Each side sought to put the onus on the other to compromise.

“They (the Iranians) repeatedly say they are prepared for a return to mutual implementation of the JCPOA (the Joint Comprehensive Plan of Action). Let’s see if their actions match their words,” a U.S. State Department spokesperson said.

Under the 2015 agreement, Iran curbed its nuclear program in return for relief from U.S., EU and U.N. sanctions.

But former U.S. President Donald Trump reneged on the nuclear deal in 2018 and restored harsh U.S. sanctions, prompting Tehran to start violating the agreement’s nuclear limits about a year later.

The pact seemed near revival in March but 11 months of indirect talks between Tehran and U.S. President Joe Biden’s administration in Vienna were thrown into disarray chiefly over Iran’s insistence that Washington remove its elite Revolutionary Guards Corps, from the U.S. Foreign Terrorist Organizations list.

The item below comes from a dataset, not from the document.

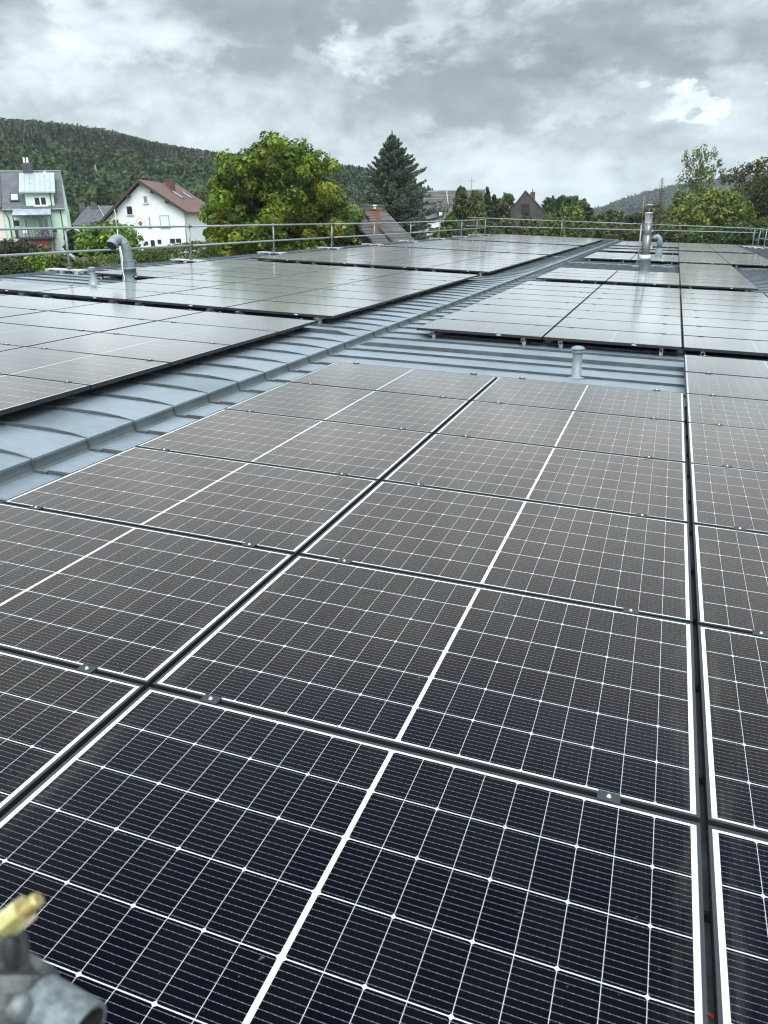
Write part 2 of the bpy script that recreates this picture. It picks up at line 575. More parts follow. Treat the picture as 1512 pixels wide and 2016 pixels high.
LH = az_slope([(-300, 228), (-120, 230), (0, 234), (60, 236), (120, 243), (200, 254), (280, 276), (350, 290), (430, 303), (520, 311), (620, 322),
               (700, 333), (760, 346), (830, 380), (880, 396), (960, 412), (1050, 425)])
RH = az_slope([(1120, 430), (1175, 416), (1200, 408), (1240, 393), (1300, 377), (1340, 369), (1420, 356), (1512, 348), (1700, 340), (1900, 352)])
L_R0, L_D = 175.0, 470.0
R_R0, R_D = 650.0, 1500.0


def ground(x, y):
    x = np.asarray(x, float)
    y = np.asarray(y, float)
    dx_, dy_ = x - CAM[0], y - CAM[1]
    r = np.hypot(dx_, dy_)
    a = np.arctan2(dx_, dy_)
    z = -4.6 + 3.4 * sst(-x, -2, 42) * sst(y, -60, 0)
    zl = CAM[2] + np.interp(a, *LH) * L_D - 13.0
    fl = np.where((a > LH[0][0] - .5) & (a < LH[0][-1]), 1.0, 0.0) * sst(-a, -LH[0][-1], -LH[0][-1] + .06)
    s_ = np.clip((r - L_R0) / (L_D - L_R0), 0, 1)
    s_ = s_ * (1.25 - .25 * s_)
    back_ = np.clip(1 - (r - L_D) / 700, 0, 1)
    hl = np.clip(zl - z, 0, None) * s_ * np.where(r > L_D, back_, 1) * fl * sst(a, LH[0][0] - .5, LH[0][0])
    zr = CAM[2] + np.interp(a, *RH) * R_D - 10.0
    s2 = sst(r, R_R0, R_D)
    b2 = np.clip(1 - (r - R_D) / 1500, 0, 1)
    hr = np.clip(zr - z, 0, None) * s2 * np.where(r > R_D, b2, 1) * sst(a, RH[0][0], RH[0][0] + .02) * sst(-a, -RH[0][-1] - .4, -RH[0][-1])
    return z + hl + hr


az_list = np.concatenate([np.arange(-180, -60, 4.0), np.arange(-60, 22, .5), np.arange(22, 180, 4.0)])
r_list = np.concatenate([[0.0], np.geomspace(4, 900, 60), np.geomspace(960, 9000, 26)])
AA, RR = np.meshgrid(np.radians(az_list), r_list)
gx, gy = CAM[0] + RR * np.sin(AA), CAM[1] + RR * np.cos(AA)
gz = ground(gx, gy)
na = len(az_list)
gv = np.stack([gx.ravel(), gy.ravel(), gz.ravel()], 1)
gf = [(i * na + k, i * na + (k + 1) % na, (i + 1) * na + (k + 1) % na, (i + 1) * na + k) for i in range(len(r_list) - 1) for k in range(na)]
M['ground'] = mat('meadow_soil', (.055, .075, .028), .95, 0, .3, .05, col2=(.08, .085, .04))
tag(MB().add(gv, [f[::-1] for f in gf], 0, True).build('ground', M['ground']), 'grassy valley ground rising to the wooded hills', None, None, 'structure')

# ------------------------------------------------------------------ the hall and its zinc roof
ZA = -.135                          # zinc below the panel glass, right pitch
PH_B = PHI + .010                   # left pitch is a touch steeper
PIV = (-2.97, 0.0, .085)            # right edge of the left panels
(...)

Reuters, citing one Iranian and one European official, reported in June that Tehran had dropped the demand.

A senior Iranian official told Reuters on Monday that “aside from Tehran’s demand about the closure of the IAEA probe, several other issues still remained to be discussed”.

Iran has also sought to obtain guarantees that no future U.S. president would renege on the deal if it were revived, as Trump did. But Biden cannot provide such ironclad assurances because the deal is a political understanding rather than a legally binding treaty.

Iranian state media hinted at this issue on Monday.

“The final agreement must ensure the rights and interests of the Iranian people and guarantee the effective and stable removal of sanctions,” Iranian Foreign Minister Hossein Amirabdollahian told Borrell in a call, state media reported.